District courts have also applied these principles to dismiss ERISA cases based on other claims of malfeasance by ERISA fiduciaries. For example, the plaintiffs in Anderson v. Intel Corp. brought claims challenging the adequacy of disclosures under a defined contribution plan.  The district court held that plaintiffs lacked Article III standing because they could not demonstrate that supposedly inadequate disclosures caused injuries to them personally. Anderson v. Intel Corp., 2021 WL 229235, *13 (N.D. Cal. Jan. 21, 2021).

These cases arising in the ERISA context should be viewed as part of a larger trend in recent Supreme Court standing decisions that have clarified Article III standing requirements in the class action context. In 2021, the Supreme Court considered Article III standing under the Fair Credit Reporting Act (“FCRA”) in a decision that narrowed the putative class to only those plaintiffs who could establish a concrete harm by eliminating those putative class members who merely faced a risk of future harm. TransUnion LLC v. Ramirez, 141 S. Ct. 2190 (2021). As we have explained in this post, plaintiffs in Ramirez alleged they had been injured by the disclosure of their credit reports containing misleading information to third parties. Ultimately, the Court held that the uninjured plaintiffs—those individuals whose credit reports were not disseminated—did not have standing under Article III, regardless of their inclusion in the putative class.

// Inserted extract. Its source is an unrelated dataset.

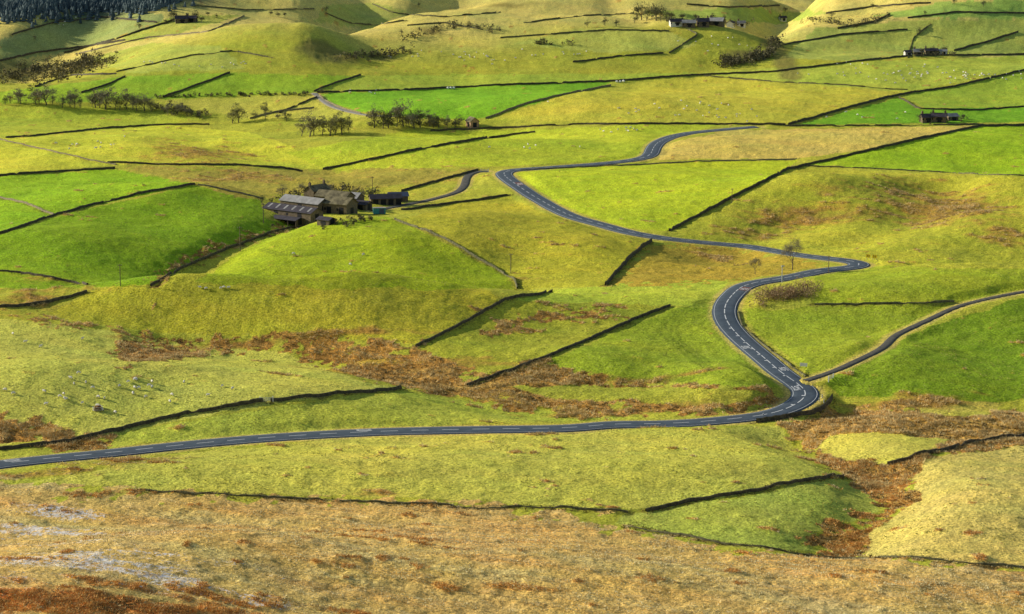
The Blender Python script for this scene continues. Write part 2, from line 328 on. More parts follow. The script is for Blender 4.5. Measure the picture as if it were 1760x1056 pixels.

The full extent of Thole’s influence will undoubtedly be seen in ERISA class actions for years to come as courts continue to use Article III to weed out claims early in litigation, before wading into discovery and class certification. As ERISA class complaints continue to roll in, class action defendants should keep Thole and its progeny in mind and ask the simple question posed by Thole: Do these plaintiffs genuinely have a concrete stake in the outcome of this litigation?